По горячим следам я написала стихотворение, как мы «не верим, не верим, что Сталина нет», и, конечно, надеемся, что все будет по-прежнему. Я принесла его в школу, и мне все сказали, что стихотворение замечательное: «Иди, неси его в газету». И я пошла в редакцию, которая была там же, на Чистых прудах. Там была «Комсомольская правда» и «Московская правда» (сейчас уже не помню, в какую именно я пошла).

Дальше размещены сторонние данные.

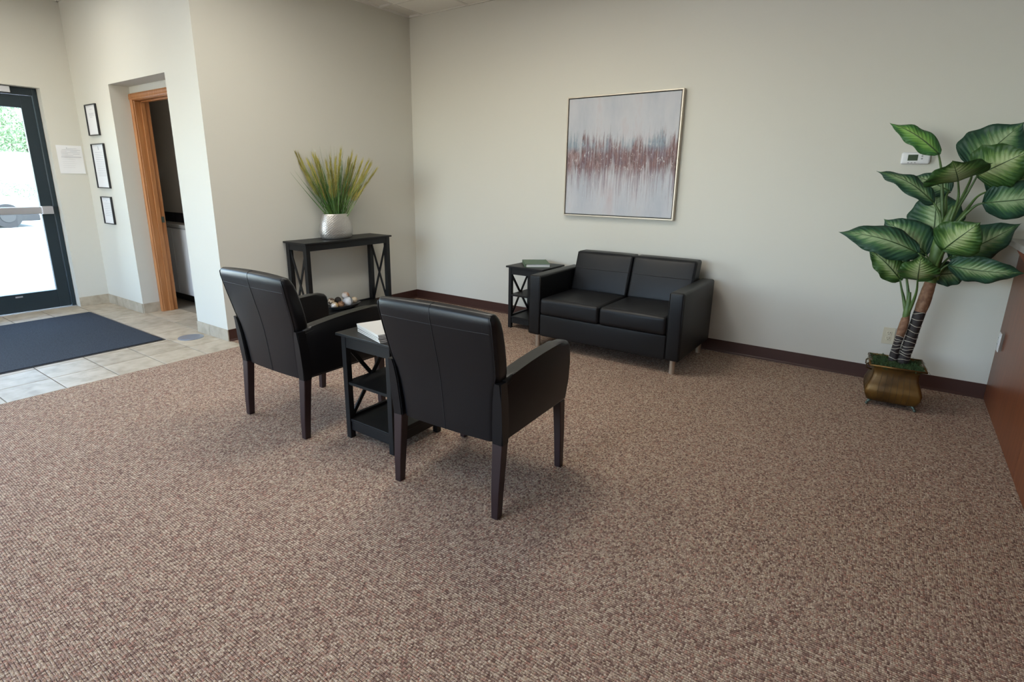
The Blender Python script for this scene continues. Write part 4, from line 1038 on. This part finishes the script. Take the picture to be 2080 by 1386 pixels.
# ---------------------------------------------------------------- reception counter at the right edge
t = thing('reception_counter', 'cherry wood reception counter with a grey laminate top at the right edge', 'counter', (5.24, -3.2, 0))
for k in range(5):
    bm = NB(); box(bm, 0, .02, 3.2-1.28*(k+1)+.001, 3.2-1.28*k-.001, .0, 1.028, .001); obj('front_panel', bm, cherry, t)
bm = NB(); box(bm, .02, .12, -3.2, 3.2, 0, 1.028); obj('frame', bm, cherry, t)
bm = NB(); box(bm, -.068, .36, -3.23, 3.198, 1.03, 1.068, .004, 2); obj('worktop', bm, grey_lam, t)
for y in (2.9, 1.3, -.3, -1.9):
    bm = NB(); profile = [(-.06, 1.03), (0, 1.03), (0, .93)]
    a = [bm.verts.new((x, y-.012, z)) for x, z in profile]; b = [bm.verts.new((x, y+.012, z)) for x, z in profile]
    bm.faces.new(a); bm.faces.new(b[::-1]); [bm.faces.new((a[k], a[(k+1)%3], b[(k+1)%3], b[k])) for k in range(3)]
    obj('bracket', bm, cherry, t)

# ---------------------------------------------------------------- outside, seen through the entry door
conc = mat('pavement', (.62, .61, .58), .9, bump=(6, .2, .01), var=(2, (.50, .49, .46), .35, .7))
bm = NB(); box(bm, -70, xo-.0, -30, 40, -.3, -.03); tag(struct('ground', bm, conc), 'bright concrete pavement and parking lot outside the door')
bm = NB(); box(bm, -26.2, -26.0, -6, 12, -.03, .55); struct('low_wall', bm, mat('pale_masonry', (.68, .67, .64), .9), label='pale low wall across the parking lot')
# car
t = thing('car', 'silver blue car parked across the lot, seen through the entry door', 'car', (-15.9, -1.55, -.03))
carp = mat('car_paint', (.33, .40, .47), .25, .6, coat=1); carg = mat('car_glass', (.02, .05, .08), .1)
sd_ = [(-2.3, .32), (-2.3, .62), (-2.15, .78), (-1.6, .84), (-1.05, 1.26), (.35, 1.30), (1.0, .90), (1.85, .78), (2.08, .62), (2.1, .30)]
bm = NB()
a = [bm.verts.new((.85, y, z)) for y, z in sd_]; b = [bm.verts.new((-.85, y, z)) for y, z in sd_]
bm.faces.new(a); bm.faces.new(b[::-1]); [bm.faces.new((a[k], a[(k+1)%len(a)], b[(k+1)%len(a)], b[k])) for k in range(len(a))]
bmesh.ops.bevel(bm, geom=bm.edges[:], offset=.05, segments=2, affect='EDGES'); obj('body', bm, carp, t, smooth=True, angle=40)
bm = NB()
q = [(-1.45, .86), (-1.0, 1.2), (.3, 1.22), (.85, .92)]
for x in (.852, -.858):
    a = [bm.verts.new((x, y, z)) for y, z in q]; b = [bm.verts.new((x+.006, y, z)) for y, z in q]
    bm.faces.new(a); bm.faces.new(b[::-1]); [bm.faces.new((a[k], a[(k+1)%4], b[(k+1)%4], b[k])) for k in range(4)]
obj('side_window', bm, carg, t)
bm = NB(); bar(bm, (0, .42, 1.28), (0, .97, .93), 1.4, .01, up=(0, .5, 1)); obj('windshield', bm, carg, t)
bm = NB(); box(bm, -.86, .862, -2.2, 2.05, .17, .34, .02); obj('sill', bm, rubber, t)
for y in (-1.4, 1.35):
    for x in (.78, -.78):
        bm = NB(); disc_prism(bm, (x, y, .32), .32, .2, 24, 'x'); w_ = obj('wheel', bm, rubber, t)
        bm = NB(); disc_prism(bm, (x+(.105 if x > 0 else -.105), y, .32), .17, .02, 18, 'x'); obj('hubcap', bm, darkslot, w_)
# hedge and trees
leafg = mat('tree_leaf', (.20, .31, .17), .6, var=(3, (.32, .42, .24), .35, .65)); barkt = mat('tree_bark', (.12, .09, .07), .9, bump=(8, .6, .02))
def cluster(bm, cs, n, size, rnd):
    for i in range(n):
        c, r = rnd.choice(cs); d = Vector((rnd.gauss(0, 1), rnd.gauss(0, 1), rnd.gauss(0, 1))).normalized()*(rnd.random()**.4)
        p = Vector(c) + Vector((d.x*r[0], d.y*r[1], d.z*r[2])); s = size*rnd.uniform(.6, 1.3)
        u = Vector((rnd.gauss(0, 1), rnd.gauss(0, 1), rnd.gauss(0, .7))).normalized(); v = u.orthogonal().normalized()
        vs = [bm.verts.new(p+u*s), bm.verts.new(p+v*s*.45), bm.verts.new(p-u*s), bm.verts.new(p-v*s*.45)]; bm.faces.new(vs)
rt = random.Random(9)
t = thing('hedge', 'pale green clipped hedge beyond the parked car', 'hedge', (-24.5, 3.0, -.03))
bm = NB(); cluster(bm, [((0, y, .75), (.5, .8, .62)) for y in (-6, -4.8, -3.6, -2.4, -1.2, 0, 1.2, 2.4)], 7000, .055, rt); tag(obj('foliage', bm, leafg, t), kind='stuff')
for k in range(4):
    bm = NB(); tube(bm, [(0, -5+2*k, 0), (0, -5+2*k, .7)], .04, 6); obj('stem', bm, barkt, t)
for i, (y, x, hh, lab) in enumerate(((5.6, -34.2, 7.5, 'large leafy tree behind the lot, right of the others through the door glass'), (1.2, -39.5, 8.5, 'tall leafy tree in the middle of the door glass'), (-4.0, -35.5, 7.0, 'leafy tree at the left edge of the door glass'))):
    t = thing('tree', lab, 'tree', (x, y, -.03), 0, 'trees beyond the parking lot')
    bm = NB(); tube(bm, [(0, 0, 0), (.1, .05, 1.6), (0, .1, hh*.6)], [.22, .17, .08], 10); tube(bm, [(.08, .05, 1.8), (.3, 1.2, 3.4)], [.1, .05], 7); tube(bm, [(.08, .05, 2.0), (-.2, -1.2, 3.8)], [.1, .05], 7); obj('trunk', bm, barkt, t)
    bm = NB(); cs = [((rt.uniform(-.8, .8), rt.uniform(-1.3, 1.3), hh*rt.uniform(.38, .85)), (1.1, 1.1, 1.0)) for _ in range(11)] + [((0, s*1.6, 2.9), (1.2, 1.2, .8)) for s in (-1, 0, 1)]
    cluster(bm, cs, 12000, .085, rt); tag(obj('foliage', bm, leafg, t), kind='stuff')
t = thing('building', 'low white building beyond the hedge', 'building', (-29.5, 2, -.03))
bm = NB(); box(bm, -1.2, 0, -7, 7, 0, 2.25); obj('wall', bm, mat('white_stucco', (.75, .75, .73), .9), t)
bm = NB(); box(bm, -1.3, .12, -7.1, 7.1, 2.25, 2.4, .02); obj('parapet', bm, MATS['pale_masonry'], t)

Я отдала стихотворение какому-то горбатому человеку, он прочитал и сказал: «Девочка, ты написала хорошо, да. Ты молодец, но мы не будем его печатать». Я просто была возмущена: «Как это? Народное горе, траур!» И я немного огорченная ушла. Стихотворение я помню почти целиком:
Где мне найти слова невысказанной боли?
Еще огрызок карандаша мусоля,
И высунув язык от напряжения,
Слагает гимн Ему (какой-то) мальчик Женя.
Зачем от нас ушел он на века?
Колхозник в поле, токарь у станка
Смотревший не однажды и видавший
Виды боевой солдат,
Деревня каждая и каждое село, и город каждый —
Все скорбят над этою утратой из утрат.
Учительница старая, седая,
Неудержимо горестно рыдает,
Не поднимает головы она.
А девочки, склонившись над тетрадкой,
К глазам платок лишь поднесут украдкой,
И в классе вновь немая тишина.
В институте моя жаркая любовь к Сталину уже немножко остыла. А когда прочитали доклад Хрущева о культе личности, у меня словно шоры с глаз спали. Этот доклад нас действительно переломил.
Теперь я, конечно, считаю Сталина преступником номер один. Изощреннейший ум, изощренная, подлая хитрость. Но нельзя все черной краской замазывать, потому что были, конечно, и хорошие моменты при советской власти. Например, детство наше. Но фигура Сталина — страшная.